Evet üçlemenin ilk filmini sinemada izlemiştim, sanırım 2002 yılıdır yani Eskişehir'de islenmiş olma ihtimali yüksek. Sabah fellik fellik DVD'sini aradım ama bulamadım yoksa bu filmin DVD'si yokmuydu bende, soruya kesin bir cevap veremedim, hafızam sağolsun :) Neyse bende SUpremecy'yi izleyip Identitiy'yi sonra izlerim diye düşünmüştüm ki ed2k yerine torrent kullanmayı tercih etmemin faydasını gördüm. 700MB'lık dosya 3 saat içinde bitmişti. Ultimatum ise 2 saat içinde biterek torrent'in neden sevildiğini bir kez daha bana hatırlattı, 90-100k arası bir hızla filmi çekiyorum.

Doug Liman yönetimindeki film üçlemenin başlangıcını temsil ediyor ki yapımcıların filmin bu kadar çok tutacağını beklemediklerini düşünüyorum. Bütçesi 60 milyon dolar olan Identity açılış haftasında masrafının 1/3'ünü zaten çıkarmış ve toplamda da 121 milyon dolar hasılat elde ederek karlı bir yapım olmuş. Bir de filme başlamadan önce ilginç bir bilgi vereyim: Bu rol için teklif önce Bard Pitt'e götürülmüş ama o Spy Game için teklifi reddetmiş. spy Game de güel filmdir ama bir Bourne Identitiy değildir, bence yanlış tercih :) Brad Pitt'i Mr. & Mrs. Smith'de gördükten sonra bu rolde de başarılı olurdu derim ama Matt Damon'a rol yakışıyor bence.

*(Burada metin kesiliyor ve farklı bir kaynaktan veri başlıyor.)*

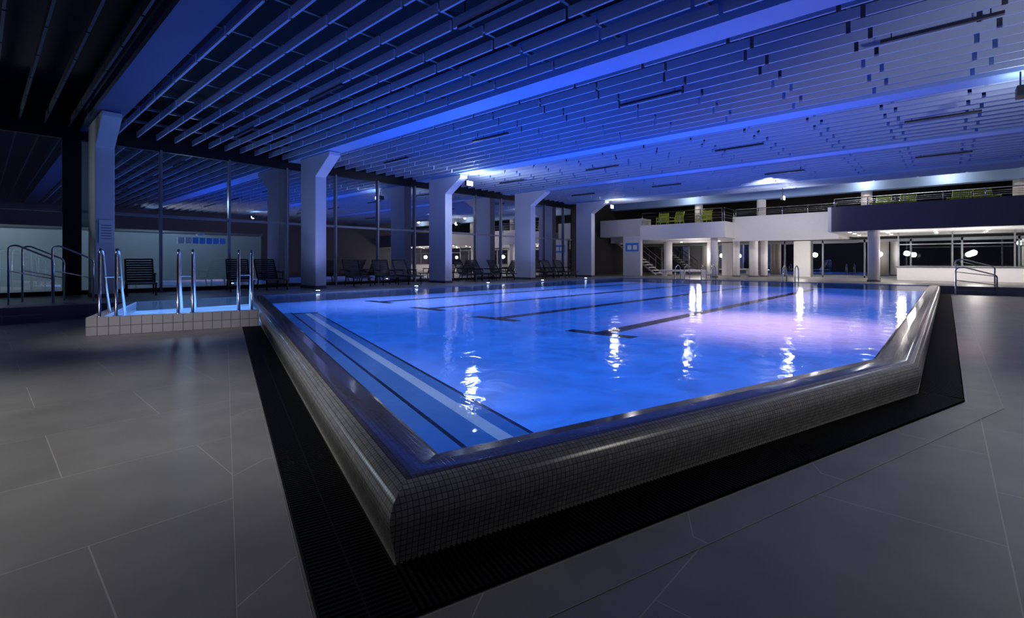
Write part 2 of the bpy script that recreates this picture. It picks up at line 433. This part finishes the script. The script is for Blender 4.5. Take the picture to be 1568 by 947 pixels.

Sinemada üçüncü filmi izleyeceksiniz ve ilk iki filmi izlemediniz, izlemeli misiniz? Bunun cevabı çok kişisel bence ama bana göre neler olup bittiğini anlamak için ilk iki film izlenmeli, ben filmi çok zevk alarak tekrardan izledim çünkü çok fazla şey hatırlamıyormuşum. Bourne neden bu hallere düştü bilmek için en azından ilk filmi biliyor olmak lazım.

İlk filmimiz 'Identitiy' yani çıkış noktamız kimlik, daha doğrusu kimliksizlik. Film açık denizde yüzen bir insan vücudu ile açılıyor ve onu bulan balıkçıların teknesi ile karaya çıkıp kim olduğu aramasını anlatıyor çünkü kahramanımız geçmişine dahil hiçbirşey hatırlamıyor. Bu arayış sırasında omuriliğinin yardımı ile zorda kaldığında dövüş, silah kullanımı, düğüm atma gibi konuları ise gayet güzel başarmakta. Karaya adım atıp Zürih'e ulaşması ile hemen aksiyona giriyoruz ve film bitene kadar da aksiyon pek azalmıyor. US Marines tarafından bina içinde kovalanmak, gerçek Mini ile heyecan oranı yüksek araç takip sahneleri, başka suikastçiler ile teke tek dövüşler, keskin nişancı peşinden koşmaca filmde bulabileceğiniz hareketli sahnelerden bazıları olmakta. Bu macerada güvenebileceği tek kişi ise elçilikte tanıştığı ve para karşılığı onu Paris'e götürerek olaylara dahil olan Marie (Franka Potente). Film kesinlikle görülmesi gereken olgun bir ajanlık/macera filmi. Ayakları yere basan, gerçekçi bir Bond filmi bile diyebiliriz :)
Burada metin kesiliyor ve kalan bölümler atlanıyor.